Musk handed the two large checks to voters Nicholas Jacobs and Ekaterina Diestler, describing the act of giving out money in the election as a way to generate cheap publicity for his candidate while mocking so-called legacy media.

“The reason for the checks is really to get attention,” he said during the event, which was broadcast on his X platform, stating it would cost “10 times more to get the coverage we get.”

“It’s kind of fun to see the legacy media lose their minds over it, too,” he added.

Kaul, a Democrat, had filed a petition to stop Musk from making what he called illegal payments to Wisconsin voters. Musk had advertised the event on X as being open to those who voted in the Supreme Court election and the checks as “appreciation for you taking the time to vote.”

The attorney general characterized Musk’s promise to hand out two $1 million checks as a “blatant violation” of Wisconsin law that “forbids anyone from offering or promising to give anything of value to an elector or induce the elector to go to the polls, vote or refrain from voting or vote for a particular person.”

The state’s liberal-leaning Supreme Court unanimously denied the motion without providing a reason.

Justice Ann Walsh Bradley, a Democrat whose seat is the one up for election as she is retiring, issued a concurring opinion explaining: “Some on the court have supported a candidate in this election, which may cause them to consider recusal. However, the rule of necessity overrides recusal in this instance.”

Schimel, a Waukesha County Circuit Court judge and former Republican attorney general for the state, is seeking Bradley’s seat for a 10-year term and is running against Susan Crawford, a Dane County Circuit Court judge who has received the endorsement of the Democratic Party of Wisconsin.

The election is being held Tuesday.

During the Sunday night event, Musk described the election as important for the future composition of Wisconsin’s Congress, where Republicans hold narrow majorities in both the House and Senate.

He warned that if Schimel was not elected then gerrymandering may see House seats flip to Democrats and imperil his efforts with the Department of Government Efficiency, a temporary organization that has canceled billions of dollars in government spending, often through mass firings, to end what he called waste and fraud. Many of DOGE’s actions have been challenged in court.

“If the Supreme Court is able to redraw the districts they will gerrymander the districts and deprive two House seats on the Republican side,” he said. “The result of that could be the House switches to a Democratic house and then they will try to stop all the government reforms that we’re doing and are getting done for you the American people.”

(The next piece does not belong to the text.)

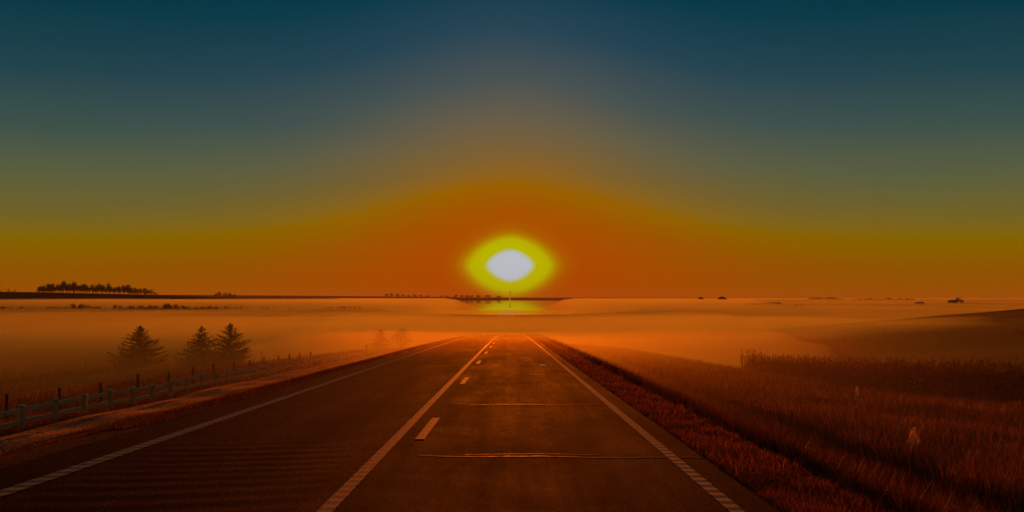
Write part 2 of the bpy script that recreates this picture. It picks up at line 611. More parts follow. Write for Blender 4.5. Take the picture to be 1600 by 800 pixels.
ROAD = build_road()


def build_gravel():
    # gravel lane between the embankment and the fence
    ys = np.concatenate([np.arange(10, 70, 0.25), np.linspace(70.5, 200, 160)])
    xs = np.linspace(-16.95, -15.05, 14)
    X, Y = np.meshgrid(xs, ys)
    Z = height(X, Y) + 0.012 + 0.05 * np.exp(-((X + 16.0) / 0.3) ** 2) + RNG.normal(0, 0.012, X.shape)
    X[:, 0] += RNG.normal(0, 0.08, len(ys)); X[:, -1] += RNG.normal(0, 0.08, len(ys))
    nx, ny = X.shape[1], X.shape[0]
    idx = np.arange(nx * ny).reshape(ny, nx)
    f = np.stack([idx[:-1, :-1], idx[:-1, 1:], idx[1:, 1:], idx[1:, :-1]], -1).reshape(-1, 4)
    o = obj('gravel_path', np_mesh('gravel_path', np.stack([X, Y, Z], -1).reshape(-1, 3), f, [M_GRAVEL], False))
    tag(o, 'pale gravel lane along the foot of the embankment', None, None, 'structure')


build_gravel()


def build_glow_lake():  # water surface added to mirror the sun's halo as the glow under the horizon
    xy = LAKE
    v = [(x, y, LAKE_Z) for x, y in xy]
    n = len(v)
    me = bpy.data.meshes.new('glow_lake')
    me.from_pydata(v, [], [list(range(n))[::-1]])
    me.update()
    m, nt, b = nodes_of('still_water')
    b.inputs['Base Color'].default_value = (0.01, 0.012, 0.012, 1)
    b.inputs['Specular IOR Level'].default_value = 0.5
    b.inputs['Roughness'].default_value = 0.0
    b.inputs['IOR'].default_value = 1.33
    tc = nt.nodes.new('ShaderNodeTexCoord')
    nz = nt.nodes.new('ShaderNodeTexNoise')
    nz.inputs['Scale'].default_value = 0.12
    nz.inputs['Detail'].default_value = 4
    nt.links.new(tc.outputs['Object'], nz.inputs['Vector'])
    vs = nt.nodes.new('ShaderNodeVectorMath'); vs.operation = 'MULTIPLY_ADD'
    vs.inputs[1].default_value = (0.012, 0.017, 0.0)
    vs.inputs[2].default_value = (-0.006, -0.0085, 1.0)
    nt.links.new(nz.outputs['Color'], vs.inputs[0])
    vn = nt.nodes.new('ShaderNodeVectorMath'); vn.operation = 'NORMALIZE'
    nt.links.new(vs.outputs[0], vn.inputs[0])
    nt.links.new(vn.outputs[0], b.inputs['Normal'])
    me.materials.append(m)
    tag(obj('glow_lake', me), 'distant water added to mirror the yellow glow below the sun', None, None, 'structure')


build_glow_lake()


# ------------------------------------------------------------------ grass
def blades(x, y, h, w, lean, z=None, seg=1):
    """tapered blades; returns verts, tris. seg 1: a single triangle, 2: a bent blade of three triangles"""
    n = len(x)
    z = height(x, y) if z is None else z
    a = RNG.uniform(0, 2 * math.pi, n)
    dx, dy = np.cos(a) * w / 2, np.sin(a) * w / 2
    b = RNG.uniform(0, 2 * math.pi, n)
    ln = lean * h * RNG.uniform(0.2, 1.0, n)
    lx, ly = np.cos(b) * ln, np.sin(b) * ln
    p0 = np.stack([x - dx, y - dy, z - 0.02], -1)
    p1 = np.stack([x + dx, y + dy, z - 0.02], -1)
    tip = np.stack([x + lx, y + ly, z + h * np.sqrt(np.clip(1 - 0.4 * (ln / h) ** 2, 0.2, 1))], -1)
    if seg == 1:
        v = np.stack([p0, p1, tip], 1).reshape(-1, 3)
        f = np.arange(n * 3).reshape(-1, 3)
        return v, f
    m0 = np.stack([x - dx * 0.7 + lx * 0.3, y - dy * 0.7 + ly * 0.3, z + h * 0.55], -1)
    m1 = np.stack([x + dx * 0.7 + lx * 0.3, y + dy * 0.7 + ly * 0.3, z + h * 0.55], -1)
    v = np.stack([p0, p1, m1, m0, tip], 1).reshape(-1, 3)
    k = np.arange(n)[:, None] * 5
    f = np.concatenate([k + np.array([[0, 1, 2]]), k + np.array([[0, 2, 3]]), k + np.array([[3, 2, 4]])])
    return v, f


def scatter(n, x0, x1, y0, y1, power=1.0):
    """more points near the camera: density falls about as 1/distance^power"""
    u = RNG.random(n)
    if abs(power - 1) < 1e-6:
        y = y0 * (y1 / y0) ** u
    else:
        k = 1 - power
        y = (y0 ** k + u * (y1 ** k - y0 ** k)) ** (1 / k)
    x = RNG.uniform(x0, x1, n)
    return x, y


def patchy(x, y, s, thr):
    v = np.sin(x * s + 1.3 * np.sin(y * s * 0.7)) + np.sin(y * s * 0.83 + 1.7 * np.sin(x * s * 0.6)) + 0.7 * np.sin(x * s * 2.3 - y * s * 1.9)
    return v > thr


def grass(name, mat, label, parts):
    V, Fc, off = [], [], 0
    for v, f in parts:
        V.append(v); Fc.append(f + off); off += len(v)
    me = np_mesh(name, np.concatenate(V), np.concatenate(Fc), [mat])
    return tag(obj(name, me), label, None, None, 'stuff')


def build_grass():
    # right: mown shoulder
    def lot(n, x0, x1, y0, y1, p, h0, h1, w, lean, seg=1, patch=None, keep=0.5, fall=None):
        x, y = scatter(n, x0, x1, y0, y1, p)
        if fall:
            x = x0 + (x1 - x0) * ((x - x0) / (x1 - x0)) ** fall
        if patch:
            k = patchy(x, y, *patch) | (RNG.random(n) < keep)
            x, y = x[k], y[k]
        d = np.hypot(x, y)
        h = RNG.uniform(h0, h1, len(x))
        return blades(x, y, h, np.maximum(w, 0.00055 * d), lean, None, seg)
    grass('mown_grass', M_GRASS_MOWN, 'short reddish grass on the shoulder beside the right edge line',
          [lot(230000, 2.55, 5.6, 6.5, 190, 1.7, 0.025, 0.10, 0.005, 1.0, 1, (3.1, -0.1), 0.4, 1.7),
           lot(9000, 2.5, 4.6, 6.5, 120, 1.5, 0.08, 0.2, 0.006, 0.8, 2, (1.3, 0.5), 0.0)])
    grass('slope_grass', M_GRASS_DARK, 'dark grass down the embankment beside the shoulder',
          [lot(140000, 3.7, 10.8, 7, 190, 1.5, 0.12, 0.45, 0.009, 0.7, 1, (1.1, -0.4), 0.4)])
    grass('tall_grass', M_GRASS_DRY, 'tall dry grass between the embankment and the corn',
          [lot(150000, 9.6, 21, 11, 150, 1.4, 0.35, 0.85, 0.010, 0.5, 2, (0.7, -0.9), 0.45),
           lot(26000, 19, 30, 25, 60, 1.4, 0.35, 0.8, 0.010, 0.5, 2)])
    grass('dry_stalks', M_GRASS_PALE, 'scattered pale dry stalks standing in the tall grass',
          [lot(9000, 10, 21, 23, 120, 1.3, 0.35, 0.75, 0.005, 0.35, 2, (0.55, 0.2), 0.25)])
    grass('verge_grass', M_GRASS_BANK, 'short reddish grass on the bank between road and gravel lane',
          [lot(170000, -14.9, -6.0, 16, 190, 1.6, 0.02, 0.075, 0.007, 1.0, 1, (1.5, -0.5), 0.5)])
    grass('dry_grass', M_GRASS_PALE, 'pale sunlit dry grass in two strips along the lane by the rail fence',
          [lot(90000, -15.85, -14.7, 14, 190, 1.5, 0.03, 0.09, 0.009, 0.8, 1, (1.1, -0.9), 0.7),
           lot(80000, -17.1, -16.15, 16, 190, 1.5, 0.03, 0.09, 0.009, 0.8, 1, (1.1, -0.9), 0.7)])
    grass('fence_grass', M_GRASS_DARK, 'dark grass along the foot of the rail fence',
          [lot(70000, -24, -17.0, 28, 150, 1.5, 0.1, 0.4, 0.012, 0.7, 1)])
    grass('field_grass', M_GRASS_DARK, 'dark rough grass of the field behind the fence posts',
          [lot(120000, -95, -24, 42, 170, 1.5, 0.15, 0.6, 0.03, 0.6, 1, (0.16, -0.3), 0.25)])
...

The Wisconsin Supreme Court judges do not directly draw legislative districts. In Wisconsin, the legislature decides legislative districts and the state’s Supreme Court can become involved if those maps are challenged. In 2023, the Supreme Court, in a 4-3 opinion, struck down maps approved by the Republican-controlled state Congress and ordered new maps be drawn up, which Gov. Tony Evers, a Democratic, signed into law in February last year.

During the Sunday night event, Musk said the election is “obviously important in the state of Wisconsin but I think it could actually be important for the country as well, and maybe for the world.”

“What’s happening on Tuesday is a vote for which party controls the U.S. House of Representatives — that is why it is so significant. And whichever party controls the House, to a significant degree, controls the country which then steers the course of Western civilians. I feel like this is one of those things that may not seem that it’s going to affect the entire destiny of humanity, but I think it will.”